Aquí en Argentina no hemos tenido películas tan dignas, hemos tenido otra pasión: las elecciones. En campaña el candidato Javier Milei empezó mostrando las garras; aparecía en las televisiones con los pelos revueltos, patillas y chaquetas de cuero al estilo rockabilly, dando puñetazos en las mesas, gritando e insultando como un demonio a todo el mundo. También en su currículum, además de economista, consta que ha sido portero del glorioso Chacarita Juniors y sus ex compañeros afirman que defendía la valla como si le fuera la vida en noventa minutos.
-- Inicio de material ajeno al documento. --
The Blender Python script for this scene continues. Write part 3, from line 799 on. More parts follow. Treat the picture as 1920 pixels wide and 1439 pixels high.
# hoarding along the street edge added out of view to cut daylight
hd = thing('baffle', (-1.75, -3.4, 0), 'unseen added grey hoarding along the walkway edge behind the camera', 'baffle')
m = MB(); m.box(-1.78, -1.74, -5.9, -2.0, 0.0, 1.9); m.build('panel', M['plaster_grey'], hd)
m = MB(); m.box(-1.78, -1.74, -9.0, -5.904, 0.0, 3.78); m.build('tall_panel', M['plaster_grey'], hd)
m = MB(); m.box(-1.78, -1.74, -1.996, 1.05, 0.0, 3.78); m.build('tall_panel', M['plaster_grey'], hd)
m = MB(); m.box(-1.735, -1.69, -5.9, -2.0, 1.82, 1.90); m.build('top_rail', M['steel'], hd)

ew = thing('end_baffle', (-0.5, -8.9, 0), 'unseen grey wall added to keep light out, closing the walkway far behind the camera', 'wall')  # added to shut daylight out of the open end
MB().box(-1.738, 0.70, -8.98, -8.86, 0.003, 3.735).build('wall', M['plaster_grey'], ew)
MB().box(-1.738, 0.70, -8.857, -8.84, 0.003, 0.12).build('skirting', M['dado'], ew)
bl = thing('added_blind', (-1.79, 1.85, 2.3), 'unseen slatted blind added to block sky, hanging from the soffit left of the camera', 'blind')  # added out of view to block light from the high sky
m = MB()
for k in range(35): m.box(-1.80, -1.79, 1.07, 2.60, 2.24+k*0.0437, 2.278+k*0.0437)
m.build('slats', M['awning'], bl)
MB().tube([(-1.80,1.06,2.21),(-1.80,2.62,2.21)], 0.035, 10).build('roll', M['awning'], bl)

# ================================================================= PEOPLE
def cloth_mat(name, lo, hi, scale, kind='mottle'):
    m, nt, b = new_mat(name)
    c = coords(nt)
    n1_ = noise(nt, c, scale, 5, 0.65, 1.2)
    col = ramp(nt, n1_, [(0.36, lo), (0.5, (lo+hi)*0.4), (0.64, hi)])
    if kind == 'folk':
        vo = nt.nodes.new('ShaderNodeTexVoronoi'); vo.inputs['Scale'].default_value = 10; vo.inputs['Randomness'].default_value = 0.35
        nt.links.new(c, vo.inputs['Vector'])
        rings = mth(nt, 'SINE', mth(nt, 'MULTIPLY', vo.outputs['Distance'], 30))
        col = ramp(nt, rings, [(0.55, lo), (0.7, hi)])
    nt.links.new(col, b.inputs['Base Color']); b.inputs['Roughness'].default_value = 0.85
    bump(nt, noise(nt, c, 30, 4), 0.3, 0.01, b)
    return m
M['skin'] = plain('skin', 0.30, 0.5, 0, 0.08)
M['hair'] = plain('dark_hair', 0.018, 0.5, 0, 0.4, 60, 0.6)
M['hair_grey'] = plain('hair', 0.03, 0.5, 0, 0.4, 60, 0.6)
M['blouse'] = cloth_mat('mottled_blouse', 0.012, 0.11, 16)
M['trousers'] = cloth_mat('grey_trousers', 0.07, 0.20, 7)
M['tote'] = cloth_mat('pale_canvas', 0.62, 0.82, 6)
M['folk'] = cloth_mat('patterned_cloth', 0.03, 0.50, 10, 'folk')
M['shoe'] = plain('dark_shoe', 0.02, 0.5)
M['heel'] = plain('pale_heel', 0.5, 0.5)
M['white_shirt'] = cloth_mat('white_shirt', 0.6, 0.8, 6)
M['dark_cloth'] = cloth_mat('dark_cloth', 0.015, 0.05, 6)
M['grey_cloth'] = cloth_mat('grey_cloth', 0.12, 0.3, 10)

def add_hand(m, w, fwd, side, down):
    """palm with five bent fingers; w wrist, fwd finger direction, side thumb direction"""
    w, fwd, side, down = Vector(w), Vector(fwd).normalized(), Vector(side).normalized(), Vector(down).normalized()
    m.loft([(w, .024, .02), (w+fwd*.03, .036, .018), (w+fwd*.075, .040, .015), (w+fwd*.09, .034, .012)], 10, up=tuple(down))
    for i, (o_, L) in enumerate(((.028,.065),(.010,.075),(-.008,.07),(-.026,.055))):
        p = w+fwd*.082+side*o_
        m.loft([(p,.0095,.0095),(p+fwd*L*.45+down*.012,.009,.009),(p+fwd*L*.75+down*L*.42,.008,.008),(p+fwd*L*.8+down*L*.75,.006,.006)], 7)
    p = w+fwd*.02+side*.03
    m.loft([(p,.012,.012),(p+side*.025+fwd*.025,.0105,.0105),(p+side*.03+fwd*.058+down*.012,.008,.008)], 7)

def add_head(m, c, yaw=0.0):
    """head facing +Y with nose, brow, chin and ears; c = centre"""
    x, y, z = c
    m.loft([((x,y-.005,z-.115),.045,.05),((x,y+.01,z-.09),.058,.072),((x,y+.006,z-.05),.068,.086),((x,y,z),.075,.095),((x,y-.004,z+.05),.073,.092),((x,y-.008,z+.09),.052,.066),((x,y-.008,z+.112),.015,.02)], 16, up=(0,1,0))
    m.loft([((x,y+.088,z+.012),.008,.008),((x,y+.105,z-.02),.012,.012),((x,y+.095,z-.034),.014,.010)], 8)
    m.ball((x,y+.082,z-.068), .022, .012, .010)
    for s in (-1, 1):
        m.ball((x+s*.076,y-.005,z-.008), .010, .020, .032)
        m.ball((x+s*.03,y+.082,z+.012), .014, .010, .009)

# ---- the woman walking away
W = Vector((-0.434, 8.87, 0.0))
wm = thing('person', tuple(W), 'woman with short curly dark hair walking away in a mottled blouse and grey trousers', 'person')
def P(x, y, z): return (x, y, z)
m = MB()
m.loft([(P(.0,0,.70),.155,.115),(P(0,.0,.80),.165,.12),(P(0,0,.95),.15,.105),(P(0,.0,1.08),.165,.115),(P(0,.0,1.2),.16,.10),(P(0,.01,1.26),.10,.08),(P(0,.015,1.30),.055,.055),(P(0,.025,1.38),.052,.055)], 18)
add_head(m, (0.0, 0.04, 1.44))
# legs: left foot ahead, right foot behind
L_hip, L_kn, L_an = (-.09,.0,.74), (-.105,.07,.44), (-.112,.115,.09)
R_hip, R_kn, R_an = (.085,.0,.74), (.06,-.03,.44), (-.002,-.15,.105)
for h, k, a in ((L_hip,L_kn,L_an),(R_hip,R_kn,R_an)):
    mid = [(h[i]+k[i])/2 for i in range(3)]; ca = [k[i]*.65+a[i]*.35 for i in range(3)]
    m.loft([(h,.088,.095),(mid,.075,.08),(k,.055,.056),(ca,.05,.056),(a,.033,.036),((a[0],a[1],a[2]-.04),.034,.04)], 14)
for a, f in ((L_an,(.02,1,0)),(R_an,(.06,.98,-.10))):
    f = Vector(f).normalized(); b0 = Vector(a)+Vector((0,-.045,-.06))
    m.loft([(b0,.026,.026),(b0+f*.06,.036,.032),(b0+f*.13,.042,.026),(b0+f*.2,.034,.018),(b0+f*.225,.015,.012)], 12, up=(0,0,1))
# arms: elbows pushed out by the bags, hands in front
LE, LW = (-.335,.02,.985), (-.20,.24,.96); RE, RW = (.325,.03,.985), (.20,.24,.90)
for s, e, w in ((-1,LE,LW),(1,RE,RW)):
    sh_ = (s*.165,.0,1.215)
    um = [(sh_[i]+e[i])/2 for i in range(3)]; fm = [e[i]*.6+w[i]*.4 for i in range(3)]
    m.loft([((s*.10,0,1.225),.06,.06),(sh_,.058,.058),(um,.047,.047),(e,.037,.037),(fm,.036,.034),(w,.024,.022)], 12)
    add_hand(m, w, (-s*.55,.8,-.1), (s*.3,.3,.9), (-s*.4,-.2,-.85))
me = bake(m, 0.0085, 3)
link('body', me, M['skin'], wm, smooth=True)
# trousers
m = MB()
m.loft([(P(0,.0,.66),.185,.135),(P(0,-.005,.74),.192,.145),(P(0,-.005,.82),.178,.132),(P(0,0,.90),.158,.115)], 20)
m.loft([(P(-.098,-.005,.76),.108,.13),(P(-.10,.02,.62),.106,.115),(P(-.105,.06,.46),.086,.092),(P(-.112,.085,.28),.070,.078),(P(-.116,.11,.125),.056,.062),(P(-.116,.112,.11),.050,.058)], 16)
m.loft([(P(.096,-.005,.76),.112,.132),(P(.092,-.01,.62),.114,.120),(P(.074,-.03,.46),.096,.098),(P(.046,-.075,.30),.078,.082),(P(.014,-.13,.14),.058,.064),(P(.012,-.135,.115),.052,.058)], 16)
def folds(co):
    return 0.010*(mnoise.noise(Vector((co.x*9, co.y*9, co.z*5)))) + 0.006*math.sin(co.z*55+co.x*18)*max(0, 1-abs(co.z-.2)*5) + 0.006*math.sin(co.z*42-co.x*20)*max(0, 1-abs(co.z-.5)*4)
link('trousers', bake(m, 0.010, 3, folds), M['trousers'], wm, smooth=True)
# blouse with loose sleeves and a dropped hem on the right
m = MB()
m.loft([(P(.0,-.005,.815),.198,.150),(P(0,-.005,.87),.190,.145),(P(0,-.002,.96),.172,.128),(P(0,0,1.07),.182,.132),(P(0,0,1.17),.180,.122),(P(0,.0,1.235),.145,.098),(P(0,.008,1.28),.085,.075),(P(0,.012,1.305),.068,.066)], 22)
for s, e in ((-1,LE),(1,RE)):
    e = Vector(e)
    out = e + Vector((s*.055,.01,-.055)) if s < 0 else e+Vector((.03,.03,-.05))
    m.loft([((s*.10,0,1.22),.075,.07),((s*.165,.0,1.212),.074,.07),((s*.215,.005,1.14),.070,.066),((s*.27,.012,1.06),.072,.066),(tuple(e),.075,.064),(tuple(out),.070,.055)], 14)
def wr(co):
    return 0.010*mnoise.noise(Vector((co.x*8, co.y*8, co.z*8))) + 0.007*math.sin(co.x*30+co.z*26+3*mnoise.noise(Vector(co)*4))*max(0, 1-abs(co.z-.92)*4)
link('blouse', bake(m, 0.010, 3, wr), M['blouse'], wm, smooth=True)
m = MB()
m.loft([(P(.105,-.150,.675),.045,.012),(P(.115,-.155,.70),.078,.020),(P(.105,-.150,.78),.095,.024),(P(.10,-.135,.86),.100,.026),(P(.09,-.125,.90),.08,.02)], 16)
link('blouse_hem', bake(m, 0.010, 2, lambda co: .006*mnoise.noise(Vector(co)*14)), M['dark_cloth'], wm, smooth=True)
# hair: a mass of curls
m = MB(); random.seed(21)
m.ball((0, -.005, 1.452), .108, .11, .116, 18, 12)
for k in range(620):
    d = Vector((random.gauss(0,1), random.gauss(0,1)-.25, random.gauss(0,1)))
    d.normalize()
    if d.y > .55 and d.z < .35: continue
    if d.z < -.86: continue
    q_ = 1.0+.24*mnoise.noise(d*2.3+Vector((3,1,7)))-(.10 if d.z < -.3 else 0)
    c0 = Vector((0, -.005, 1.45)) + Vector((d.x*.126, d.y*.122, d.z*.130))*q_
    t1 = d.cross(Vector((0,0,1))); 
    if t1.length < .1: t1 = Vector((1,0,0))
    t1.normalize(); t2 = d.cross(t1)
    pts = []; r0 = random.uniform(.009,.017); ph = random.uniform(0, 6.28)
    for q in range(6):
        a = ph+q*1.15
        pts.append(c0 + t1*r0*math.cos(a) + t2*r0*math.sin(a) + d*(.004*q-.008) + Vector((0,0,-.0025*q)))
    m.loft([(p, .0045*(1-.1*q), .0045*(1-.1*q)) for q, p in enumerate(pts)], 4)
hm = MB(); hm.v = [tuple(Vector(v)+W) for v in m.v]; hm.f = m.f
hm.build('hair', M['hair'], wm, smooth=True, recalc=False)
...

Finalmente se ha quedado con el sillón de Rivadavia y lo primero que uno se pregunta es cómo conseguirá gobernar si se ha peleado con todos. Pero eso es lo que ha seducido a los electores, un sujeto no político que parece decir la verdad, que se enfada y no se esconde, y que está dispuesto a arrasar con todo y con todos. Se ha erigido en soledad y se ha hecho a sí mismo como los vampiros que están condenados a tolerar la eternidad sin compañía, solos, armados con el apetito filosos de sus colmillos.

Ahora que hace escasos veinte días que gobierna ya ha anticipado profundos cambios y, en todos los casos, el asunto se presenta apasionante, porque Milei ha sido obra del peronismo, que lleva años dando vueltas en redondo por un patio cerrado, como una gallina a la que le han rebanado el cogote.

Para lo demás, para que este país y su clase política dejen de dormir durante el día en un ataúd, sólo hay que sentarse y esperar: es así como suceden las cosas y es así como entregamos nuestras yugulares.